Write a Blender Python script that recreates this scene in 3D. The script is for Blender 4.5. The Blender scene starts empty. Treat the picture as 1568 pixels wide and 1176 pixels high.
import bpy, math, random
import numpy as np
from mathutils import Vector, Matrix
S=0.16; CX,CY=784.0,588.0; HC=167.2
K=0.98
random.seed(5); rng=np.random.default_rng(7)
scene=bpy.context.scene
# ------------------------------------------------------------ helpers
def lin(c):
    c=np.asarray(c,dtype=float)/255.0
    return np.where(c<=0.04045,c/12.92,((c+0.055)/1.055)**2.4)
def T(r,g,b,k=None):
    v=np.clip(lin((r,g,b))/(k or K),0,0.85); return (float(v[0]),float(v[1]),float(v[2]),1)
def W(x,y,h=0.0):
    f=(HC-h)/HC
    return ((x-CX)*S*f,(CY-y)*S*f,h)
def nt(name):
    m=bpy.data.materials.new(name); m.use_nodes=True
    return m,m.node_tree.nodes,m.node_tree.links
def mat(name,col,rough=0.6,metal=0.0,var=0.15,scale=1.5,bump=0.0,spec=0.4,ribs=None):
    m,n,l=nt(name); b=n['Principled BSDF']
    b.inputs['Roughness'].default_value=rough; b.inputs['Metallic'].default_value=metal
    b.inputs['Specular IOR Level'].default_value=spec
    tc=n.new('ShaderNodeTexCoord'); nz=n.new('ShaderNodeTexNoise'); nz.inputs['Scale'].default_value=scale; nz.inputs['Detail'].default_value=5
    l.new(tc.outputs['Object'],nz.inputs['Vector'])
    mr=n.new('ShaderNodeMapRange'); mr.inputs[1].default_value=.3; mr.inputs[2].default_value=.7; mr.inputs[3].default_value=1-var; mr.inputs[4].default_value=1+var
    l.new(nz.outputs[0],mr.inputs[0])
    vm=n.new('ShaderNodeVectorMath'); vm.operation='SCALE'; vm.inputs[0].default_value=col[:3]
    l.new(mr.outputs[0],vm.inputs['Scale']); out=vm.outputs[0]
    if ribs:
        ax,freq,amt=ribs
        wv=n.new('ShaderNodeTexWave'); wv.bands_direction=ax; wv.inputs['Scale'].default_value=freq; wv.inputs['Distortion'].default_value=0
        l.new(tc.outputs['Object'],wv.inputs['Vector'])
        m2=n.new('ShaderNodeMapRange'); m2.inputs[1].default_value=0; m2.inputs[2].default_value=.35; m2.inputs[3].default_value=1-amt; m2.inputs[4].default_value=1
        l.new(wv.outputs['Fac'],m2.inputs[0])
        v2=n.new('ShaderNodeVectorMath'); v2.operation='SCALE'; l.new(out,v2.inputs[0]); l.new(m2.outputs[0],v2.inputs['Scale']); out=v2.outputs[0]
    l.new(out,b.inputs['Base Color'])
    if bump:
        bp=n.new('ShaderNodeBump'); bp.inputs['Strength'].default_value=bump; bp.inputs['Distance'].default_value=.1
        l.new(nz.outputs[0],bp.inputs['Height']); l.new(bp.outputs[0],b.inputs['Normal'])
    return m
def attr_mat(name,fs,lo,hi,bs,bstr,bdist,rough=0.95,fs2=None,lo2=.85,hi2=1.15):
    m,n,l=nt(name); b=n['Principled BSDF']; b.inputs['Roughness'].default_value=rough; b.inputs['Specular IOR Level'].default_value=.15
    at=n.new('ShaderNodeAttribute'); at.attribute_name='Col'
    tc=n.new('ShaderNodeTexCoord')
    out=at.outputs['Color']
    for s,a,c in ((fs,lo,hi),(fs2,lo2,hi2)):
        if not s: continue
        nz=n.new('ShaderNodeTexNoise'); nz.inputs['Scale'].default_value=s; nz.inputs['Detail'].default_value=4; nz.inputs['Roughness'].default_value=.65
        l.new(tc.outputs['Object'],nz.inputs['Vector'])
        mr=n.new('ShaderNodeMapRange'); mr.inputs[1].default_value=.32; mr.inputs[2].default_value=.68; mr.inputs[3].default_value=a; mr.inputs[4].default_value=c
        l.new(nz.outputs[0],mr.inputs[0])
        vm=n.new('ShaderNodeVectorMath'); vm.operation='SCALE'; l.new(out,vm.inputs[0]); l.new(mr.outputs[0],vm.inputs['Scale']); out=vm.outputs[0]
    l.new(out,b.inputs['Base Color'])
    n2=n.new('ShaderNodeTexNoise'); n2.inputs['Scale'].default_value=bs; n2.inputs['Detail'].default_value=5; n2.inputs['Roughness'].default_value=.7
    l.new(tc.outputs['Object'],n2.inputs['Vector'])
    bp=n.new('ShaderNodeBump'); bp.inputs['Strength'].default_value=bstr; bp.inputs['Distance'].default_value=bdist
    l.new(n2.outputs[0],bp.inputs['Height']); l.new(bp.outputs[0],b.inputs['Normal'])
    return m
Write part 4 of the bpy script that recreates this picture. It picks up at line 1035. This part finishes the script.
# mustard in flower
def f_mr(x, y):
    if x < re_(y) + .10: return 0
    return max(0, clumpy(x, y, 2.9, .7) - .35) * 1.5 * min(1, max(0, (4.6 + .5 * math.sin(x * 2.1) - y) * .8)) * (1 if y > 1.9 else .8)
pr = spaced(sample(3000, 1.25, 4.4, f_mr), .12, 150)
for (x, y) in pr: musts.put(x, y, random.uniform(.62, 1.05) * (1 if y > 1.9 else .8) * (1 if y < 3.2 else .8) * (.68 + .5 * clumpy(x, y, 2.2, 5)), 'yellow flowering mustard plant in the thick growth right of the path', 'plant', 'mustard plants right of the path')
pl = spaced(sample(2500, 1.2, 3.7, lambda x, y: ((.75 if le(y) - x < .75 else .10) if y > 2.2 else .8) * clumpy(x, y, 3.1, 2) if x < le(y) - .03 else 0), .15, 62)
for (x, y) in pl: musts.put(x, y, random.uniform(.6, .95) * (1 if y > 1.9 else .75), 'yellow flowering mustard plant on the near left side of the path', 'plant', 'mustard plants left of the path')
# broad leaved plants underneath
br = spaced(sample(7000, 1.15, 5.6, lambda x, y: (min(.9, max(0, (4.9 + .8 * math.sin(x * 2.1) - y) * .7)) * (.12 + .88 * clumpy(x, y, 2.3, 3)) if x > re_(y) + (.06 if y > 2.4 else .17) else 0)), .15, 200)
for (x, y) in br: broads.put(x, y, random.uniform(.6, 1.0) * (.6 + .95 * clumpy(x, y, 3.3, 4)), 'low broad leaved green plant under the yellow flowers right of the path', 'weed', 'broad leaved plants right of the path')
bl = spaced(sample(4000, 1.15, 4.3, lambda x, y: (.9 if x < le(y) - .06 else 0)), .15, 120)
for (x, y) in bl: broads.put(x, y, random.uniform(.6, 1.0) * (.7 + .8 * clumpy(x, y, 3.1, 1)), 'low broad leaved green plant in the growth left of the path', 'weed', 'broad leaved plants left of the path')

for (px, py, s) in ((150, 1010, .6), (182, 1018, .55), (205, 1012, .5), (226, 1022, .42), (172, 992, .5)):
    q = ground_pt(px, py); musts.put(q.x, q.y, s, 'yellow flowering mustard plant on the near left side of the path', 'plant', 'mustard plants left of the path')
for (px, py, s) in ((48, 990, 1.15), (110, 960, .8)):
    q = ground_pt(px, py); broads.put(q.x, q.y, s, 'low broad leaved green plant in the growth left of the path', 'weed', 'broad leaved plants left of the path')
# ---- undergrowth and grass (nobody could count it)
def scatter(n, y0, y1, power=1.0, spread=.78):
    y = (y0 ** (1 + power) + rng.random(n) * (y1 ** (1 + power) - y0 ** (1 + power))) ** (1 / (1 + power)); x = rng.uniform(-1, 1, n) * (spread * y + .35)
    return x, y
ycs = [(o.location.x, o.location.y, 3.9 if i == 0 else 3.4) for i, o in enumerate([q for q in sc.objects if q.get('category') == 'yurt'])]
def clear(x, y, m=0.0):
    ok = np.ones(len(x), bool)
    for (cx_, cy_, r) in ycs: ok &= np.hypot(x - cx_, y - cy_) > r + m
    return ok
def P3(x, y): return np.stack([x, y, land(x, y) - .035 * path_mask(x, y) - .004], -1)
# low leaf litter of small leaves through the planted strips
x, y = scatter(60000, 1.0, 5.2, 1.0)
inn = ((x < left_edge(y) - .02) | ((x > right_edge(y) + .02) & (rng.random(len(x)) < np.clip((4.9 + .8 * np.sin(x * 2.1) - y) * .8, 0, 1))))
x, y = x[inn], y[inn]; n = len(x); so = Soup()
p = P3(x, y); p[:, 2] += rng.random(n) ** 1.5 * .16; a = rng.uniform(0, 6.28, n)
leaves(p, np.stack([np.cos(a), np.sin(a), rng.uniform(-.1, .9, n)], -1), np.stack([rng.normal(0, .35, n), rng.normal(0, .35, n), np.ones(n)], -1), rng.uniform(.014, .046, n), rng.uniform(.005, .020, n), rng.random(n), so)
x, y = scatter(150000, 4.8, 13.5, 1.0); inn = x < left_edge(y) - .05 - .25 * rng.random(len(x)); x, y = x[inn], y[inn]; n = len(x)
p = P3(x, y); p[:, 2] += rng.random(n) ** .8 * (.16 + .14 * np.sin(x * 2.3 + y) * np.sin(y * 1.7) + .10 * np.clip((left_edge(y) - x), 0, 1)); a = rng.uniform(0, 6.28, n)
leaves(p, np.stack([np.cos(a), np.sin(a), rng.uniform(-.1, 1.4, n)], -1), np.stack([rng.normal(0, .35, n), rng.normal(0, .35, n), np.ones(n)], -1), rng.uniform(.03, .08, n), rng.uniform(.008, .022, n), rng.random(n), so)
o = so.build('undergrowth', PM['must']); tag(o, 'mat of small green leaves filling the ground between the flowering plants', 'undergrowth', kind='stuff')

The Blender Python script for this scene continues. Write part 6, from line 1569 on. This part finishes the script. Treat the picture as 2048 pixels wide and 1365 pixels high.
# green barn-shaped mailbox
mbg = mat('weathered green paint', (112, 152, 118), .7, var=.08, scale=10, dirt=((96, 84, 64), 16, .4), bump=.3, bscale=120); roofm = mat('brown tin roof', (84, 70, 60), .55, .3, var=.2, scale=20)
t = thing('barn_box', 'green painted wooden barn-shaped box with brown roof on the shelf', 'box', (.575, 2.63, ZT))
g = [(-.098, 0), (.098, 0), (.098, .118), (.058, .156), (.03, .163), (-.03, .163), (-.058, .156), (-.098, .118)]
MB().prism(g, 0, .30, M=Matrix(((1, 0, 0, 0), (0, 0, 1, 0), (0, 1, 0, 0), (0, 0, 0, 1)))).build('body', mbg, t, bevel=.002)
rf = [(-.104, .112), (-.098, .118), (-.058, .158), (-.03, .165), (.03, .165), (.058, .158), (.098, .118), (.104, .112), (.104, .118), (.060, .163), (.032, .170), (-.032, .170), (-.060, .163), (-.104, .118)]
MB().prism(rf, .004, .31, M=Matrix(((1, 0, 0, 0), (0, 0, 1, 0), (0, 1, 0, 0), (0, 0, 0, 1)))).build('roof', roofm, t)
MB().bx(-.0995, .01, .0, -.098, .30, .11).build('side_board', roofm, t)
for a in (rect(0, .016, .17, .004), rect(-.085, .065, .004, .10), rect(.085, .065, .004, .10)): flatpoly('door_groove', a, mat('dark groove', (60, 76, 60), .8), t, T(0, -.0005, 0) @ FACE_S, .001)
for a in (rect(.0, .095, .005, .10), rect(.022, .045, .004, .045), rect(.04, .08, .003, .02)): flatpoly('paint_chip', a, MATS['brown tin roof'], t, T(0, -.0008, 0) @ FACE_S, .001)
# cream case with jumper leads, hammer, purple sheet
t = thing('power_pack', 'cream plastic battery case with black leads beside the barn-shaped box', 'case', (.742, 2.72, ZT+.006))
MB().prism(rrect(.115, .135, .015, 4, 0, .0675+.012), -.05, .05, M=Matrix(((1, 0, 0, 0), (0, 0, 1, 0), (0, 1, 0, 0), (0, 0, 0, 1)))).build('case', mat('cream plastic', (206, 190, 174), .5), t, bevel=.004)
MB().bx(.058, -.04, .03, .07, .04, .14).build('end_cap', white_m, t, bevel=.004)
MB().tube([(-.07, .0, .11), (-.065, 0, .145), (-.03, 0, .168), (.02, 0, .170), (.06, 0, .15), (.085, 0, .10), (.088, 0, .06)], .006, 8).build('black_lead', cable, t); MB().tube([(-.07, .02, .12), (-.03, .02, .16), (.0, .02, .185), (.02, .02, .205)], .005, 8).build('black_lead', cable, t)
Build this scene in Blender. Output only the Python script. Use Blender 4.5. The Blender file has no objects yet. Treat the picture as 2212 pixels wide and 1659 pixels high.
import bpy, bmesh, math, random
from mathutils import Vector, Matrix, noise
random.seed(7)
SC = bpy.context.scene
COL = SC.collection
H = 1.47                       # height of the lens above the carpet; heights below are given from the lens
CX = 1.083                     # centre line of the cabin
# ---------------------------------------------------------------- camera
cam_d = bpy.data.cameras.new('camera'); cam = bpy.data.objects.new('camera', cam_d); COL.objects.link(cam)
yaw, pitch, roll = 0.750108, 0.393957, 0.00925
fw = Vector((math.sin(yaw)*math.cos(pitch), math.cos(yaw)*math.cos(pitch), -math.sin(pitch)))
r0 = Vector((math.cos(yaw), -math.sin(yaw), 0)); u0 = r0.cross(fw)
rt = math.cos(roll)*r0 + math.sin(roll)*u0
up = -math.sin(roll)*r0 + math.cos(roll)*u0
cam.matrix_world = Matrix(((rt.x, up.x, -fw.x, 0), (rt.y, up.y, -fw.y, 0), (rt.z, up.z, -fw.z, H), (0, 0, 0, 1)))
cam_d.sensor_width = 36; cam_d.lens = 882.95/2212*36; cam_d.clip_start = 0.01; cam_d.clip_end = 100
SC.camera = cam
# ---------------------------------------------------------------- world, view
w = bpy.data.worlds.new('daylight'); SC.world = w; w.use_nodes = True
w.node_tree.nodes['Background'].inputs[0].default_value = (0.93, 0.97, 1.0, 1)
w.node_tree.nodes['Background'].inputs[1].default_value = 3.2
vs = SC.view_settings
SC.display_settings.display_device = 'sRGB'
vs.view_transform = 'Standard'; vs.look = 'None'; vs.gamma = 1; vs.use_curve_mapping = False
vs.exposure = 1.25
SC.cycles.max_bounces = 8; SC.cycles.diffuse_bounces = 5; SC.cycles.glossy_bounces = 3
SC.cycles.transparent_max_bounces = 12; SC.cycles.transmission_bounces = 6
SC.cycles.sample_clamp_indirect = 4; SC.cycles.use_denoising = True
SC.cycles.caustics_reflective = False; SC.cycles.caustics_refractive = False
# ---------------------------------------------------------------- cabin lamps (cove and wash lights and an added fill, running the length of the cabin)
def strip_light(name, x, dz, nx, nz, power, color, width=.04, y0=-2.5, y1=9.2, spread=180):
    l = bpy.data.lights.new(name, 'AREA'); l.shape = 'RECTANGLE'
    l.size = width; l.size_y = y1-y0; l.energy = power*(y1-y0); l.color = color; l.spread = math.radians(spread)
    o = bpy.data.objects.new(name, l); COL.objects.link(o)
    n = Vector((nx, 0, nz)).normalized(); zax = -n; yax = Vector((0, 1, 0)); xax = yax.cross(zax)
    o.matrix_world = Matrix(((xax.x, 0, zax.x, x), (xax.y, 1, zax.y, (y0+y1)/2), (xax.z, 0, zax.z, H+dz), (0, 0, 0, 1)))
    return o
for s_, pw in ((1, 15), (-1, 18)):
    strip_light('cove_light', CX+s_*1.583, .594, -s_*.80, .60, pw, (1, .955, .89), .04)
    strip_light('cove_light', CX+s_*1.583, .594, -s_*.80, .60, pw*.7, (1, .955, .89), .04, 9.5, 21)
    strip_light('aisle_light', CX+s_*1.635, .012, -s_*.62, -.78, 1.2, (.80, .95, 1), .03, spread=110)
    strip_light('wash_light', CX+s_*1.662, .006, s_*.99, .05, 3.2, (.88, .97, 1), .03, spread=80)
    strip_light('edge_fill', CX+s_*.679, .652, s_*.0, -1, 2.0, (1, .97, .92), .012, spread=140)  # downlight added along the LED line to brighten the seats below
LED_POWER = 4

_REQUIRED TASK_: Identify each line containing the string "part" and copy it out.

_OUTPUT BELOW_:
Write part 4 of the bpy script that recreates this picture. It picks up at line 1035. This part finishes the script.
The Blender Python script for this scene continues. Write part 6, from line 1569 on. This part finishes the script. Treat the picture as 2048 pixels wide and 1365 pixels high.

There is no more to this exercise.